The plots of “The Thieves” and “The Grand Heist” are good examples. The first is based on a group of thieves who plan to steal a 30 billion won ($26 million) diamond, and the latter is centered on a gang that tries to steal ice blocks from the royal storage.

“Deranged” is about what happens when parasitic worms enter the human body, and “Dancing Queen” deals with a homemaker who dreams of being a singer.

“Movies that obtained more than four million viewers this year are mostly all high concept movies. Chungmuro has figured out the magnetizing pull Hollywood has used to attract its audience, and it is creating a Korean version of it,” said critic Kim Hyung-suk.

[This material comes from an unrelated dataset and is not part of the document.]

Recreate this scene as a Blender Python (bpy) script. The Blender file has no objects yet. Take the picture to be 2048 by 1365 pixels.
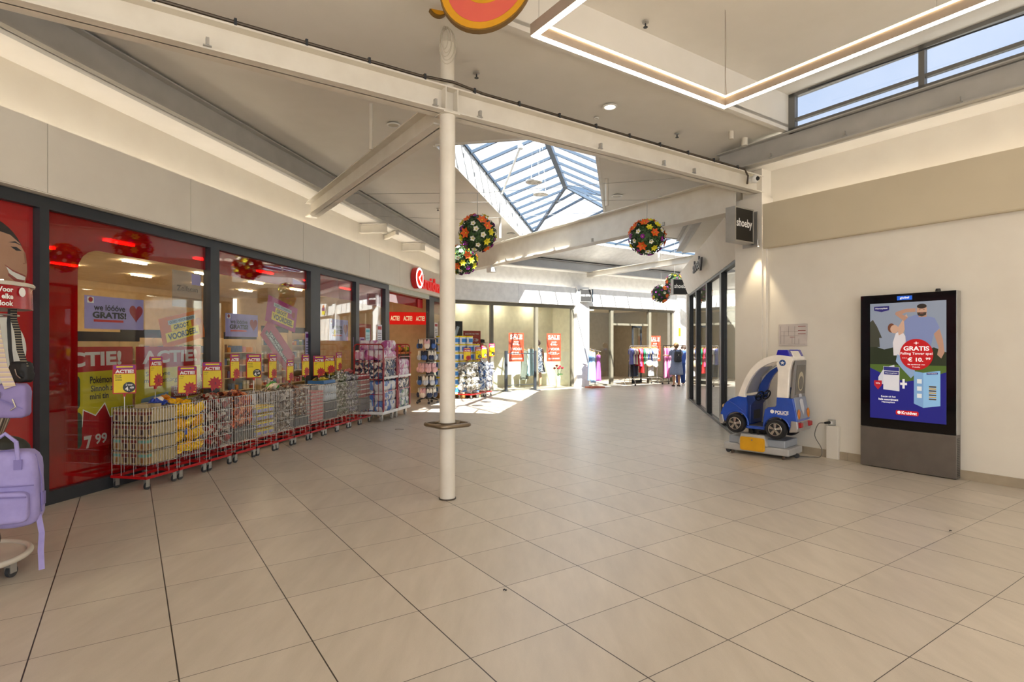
import bpy, bmesh, math, random
from math import pi, sin, cos, radians as R
from mathutils import Vector, Matrix, noise
from mathutils.geometry import tessellate_polygon
C = bpy.context.scene.collection
SC = bpy.context.scene

# ------------------------------------------------------------------ camera
F_PX, HOR, CAM_H = 1134.5, 690.3, 1.54
cam_d = bpy.data.cameras.new('camera')
cam_d.sensor_width = 36.0
cam_d.lens = F_PX * 36.0 / 2048.0
cam_d.shift_y = (HOR - 682.5) / 2048.0
cam_d.clip_start = 0.05
cam = bpy.data.objects.new('camera', cam_d)
cam.location = (0, 0, CAM_H)
cam.rotation_euler = (R(90), 0, 0)
C.objects.link(cam)
SC.camera = cam

# ------------------------------------------------------------------ view, sky, sun
SC.view_settings.view_transform = 'Standard'
SC.view_settings.look = 'None'
SC.view_settings.gamma = 1.0
SC.view_settings.use_curve_mapping = False
SC.view_settings.exposure = 0.76
SC.cycles.max_bounces = 9
SC.cycles.diffuse_bounces = 5
SC.cycles.glossy_bounces = 4
SC.cycles.transmission_bounces = 6
SC.cycles.transparent_max_bounces = 24
SC.cycles.sample_clamp_indirect = 6.0
SC.cycles.caustics_reflective = False
SC.cycles.caustics_refractive = False
SC.cycles.use_denoising = True

world = bpy.data.worlds.new('sky')
SC.world = world
world.use_nodes = True
wn = world.node_tree
wn.nodes.clear()
w_out = wn.nodes.new('ShaderNodeOutputWorld')
w_bg = wn.nodes.new('ShaderNodeBackground')
w_tc = wn.nodes.new('ShaderNodeTexCoord')
w_no = wn.nodes.new('ShaderNodeTexNoise')
w_no.inputs['Scale'].default_value = 3.0
w_no.inputs['Detail'].default_value = 6.0
w_rp = wn.nodes.new('ShaderNodeValToRGB')
w_rp.color_ramp.elements[0].position = 0.35
w_rp.color_ramp.elements[0].color = (0.58, 0.69, 0.88, 1)
w_rp.color_ramp.elements[1].position = 0.62
w_rp.color_ramp.elements[1].color = (0.86, 0.91, 1.0, 1)
wn.links.new(w_tc.outputs['Generated'], w_no.inputs['Vector'])
wn.links.new(w_no.outputs['Fac'], w_rp.inputs['Fac'])
wn.links.new(w_rp.outputs['Color'], w_bg.inputs['Color'])
w_bg.inputs['Strength'].default_value = 1.35
wn.links.new(w_bg.outputs[0], w_out.inputs[0])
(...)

Chungmuro, a street in central Seoul, has been referred to as Korea’s center of culture, art and cinematography since the 1960s.

With an increase in marketing budgets, large-scale commercial movies - starting with “My Boss, My Hero” (2001) and “Marrying the Mafia” (2002) - have been more widely promoted and shown. They have tended to eschew serious reflection in favor of simpler dramatic themes, action and comedy.


In addition, the Korean film industry has gotten better at producing seasonal movies targeted to summer audiences. “Haeundae” (2011), for example, a movie about a summer tsunami, drew nearly 11.4 million at the box office. The success of the film spawned other summer spine-chillers such as “Deranged.”

A few years ago, chats about insects infiltrating the human body were all over the Internet and apparently inspired director Park Jung-woo to come up with the idea for “Deranged.”

“It was essential to quickly convert this ‘insect syndrome’ into a motion picture, and the reason for its success was that it came out at the right time of summer vacation when youngsters would come out to watch it,” said the CEO of Ozone Film, which produced the movie.

Kim Taek-gyun, department chief of the film distribution company Showbox that produced “The Thieves,” said, “I think the number of movie spectators is rising because even if they are all commercial films, each of them is specifically committed to one kind of genre, such as action, romance, thriller and many more.”

Critic Kim Bong-suk said, “As well as bringing a variety of movies to Chungmuro, which is a place well set-up by competent directors such as Park Chan-wook and Bong Joon-ho, the amount of problematic movies that infringe upon the commerce of investment and publishing can be reduced.”